The company reported 21 percent year-on-year revenue growth in the Philippines for 2025, a figure that, according to Daily Tribune, puts the country among Zoho’s top three Asia-Pacific markets. The growth arrives without Zoho having opened a Philippine office. Gibu Mathew, the company’s Asia-Pacific managing director, confirmed at a Manila briefing that one is in the works but declined to give a date.
What Zoho is actually selling has shifted. The pitch used to be individual applications competing on features. Now it is architecture. At Zoholics Manila on July 3, the company positioned Zia Agents, an overhauled Zoho One, and a new Agent Marketplace as one coherent operating layer rather than a set of tools a business assembles on its own.

AI Enterprise Software Philippines Buyers Are Fixing a Visibility Problem First
The numbers behind Zoho’s argument come from its own 2026 State of Workforce Password Security report, and they are blunt. Across Asia-Pacific, 64 percent of businesses run more than 15 applications, and 73 percent lack full visibility into who has access to what inside those applications. That second figure matters more than it looks. It means most companies cannot answer a basic security question about their own operations.
Mathew framed AI adoption as dependent on that fix, not separate from it. Businesses without integrated data and access controls, he said, risk feeding AI tools bad information before they ever get to measure a return. Fragmentation is not a side issue for Zoho. It is the reason a customer needs Zoho One instead of five smaller subscriptions.
Zia Agents and the Agent Marketplace Change What Customers Are Buying
Zia, Zoho’s assistant, now sits across the Zoho One suite as what the company calls a cross-application layer, meant to support decisions inside whatever tool an employee already has open rather than requiring a separate AI interface. The new Agent Marketplace lets Zoho, its partners, and outside developers publish specialized agents that customers can add to their existing setup without a new implementation project.
That marketplace model is the part worth watching closely. It turns Zoho One from a bundle of apps into a platform other companies build on top of, which is a different competitive position than simply having more features than HubSpot or Salesforce. It is a bid to become the layer everything else plugs into.
Zoho One Pricing Puts Pressure on the Point Solution Model
Zoho One is priced at $37 per user per month for the full suite. For a Philippine SME currently paying separately for a CRM, a helpdesk tool, an accounting platform, and a handful of workflow apps, that number is designed to look aggressive on a cost comparison, particularly once the labor cost of managing multiple vendor relationships gets added to the math.

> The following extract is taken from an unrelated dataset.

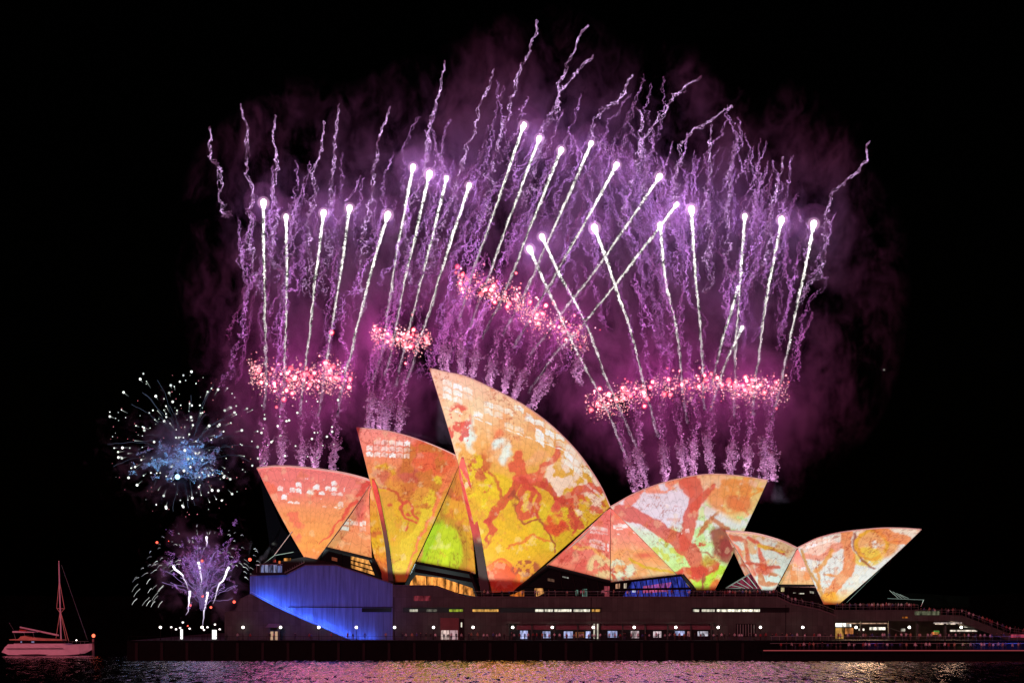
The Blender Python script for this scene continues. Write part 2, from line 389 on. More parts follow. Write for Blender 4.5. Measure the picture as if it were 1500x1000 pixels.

Zoho is not the first company to make an all-in-one pitch. Microsoft 365 and Google Workspace have run versions of this argument for years. What is different here is the explicit AI agent layer built into the pricing rather than sold as an add-on, and a growth number in a specific market that suggests the pitch is landing with Philippine buyers rather than staying theoretical.
What This Means for Local Resellers and IT Consultants
The Philippine software reseller and systems integrator business has largely operated on implementation and customization work sitting on top of platforms like Salesforce, Microsoft, or Zoho itself. A vendor pushing a unified, agent-ready platform that reduces the need for custom integration work is not a neutral development for that business model. It pressures resellers, CRM specialists, and workflow consultants to demonstrate value beyond stitching systems together, since stitching is the exact friction Zoho is selling a fix for.
That pressure will not resolve quickly. Enterprise software decisions in the Philippines move slowly, and plenty of businesses stay loyal to vendors and consultants they trust regardless of a competitor’s bundling argument. But the direction of the pitch is clear enough that anyone whose revenue depends on multi-vendor complexity should be paying attention.
Government Digitalization Targets Give Zoho a Useful Tailwind
Zoho’s timing lines up with policy momentum it did not create but is clearly using. The Department of Information and Communications Technology has set a target of growing the digital economy to 12 percent of GDP, and the Philippines holds the 2026 ASEAN Chairmanship, with AI-driven growth for micro, small, and medium enterprises named as a priority economic deliverable for the region.
None of that guarantees Zoho’s approach wins. But it means the Philippine government is actively pushing SMEs toward digital adoption at the same moment a global vendor is offering a lower-friction path to get there, which is a more favorable environment than Zoho would get in a market without that regulatory push behind it.
Zoho has not confirmed a Philippine office address or opening date. Its products are available at zoho.com, with Zoho One priced at $37 per user per month.
FAQ
How much does Zoho One cost in the Philippines?
Zoho One is priced at $37 per user per month globally, covering the full suite of applications and Zia Agents. Zoho has not announced Philippine-specific pricing separate from this global rate.
Does Zoho have a physical office in the Philippines?
Not yet. Zoho confirmed it is preparing to establish a Philippine office but has not given a timeline, even as it reports 21 percent Philippine revenue growth for 2025.
What is the Agent Marketplace?
It is a distribution hub within Zoho One where Zoho, its partners, and third-party developers can publish specialized AI agents that customers add to their existing setup without a separate implementation project.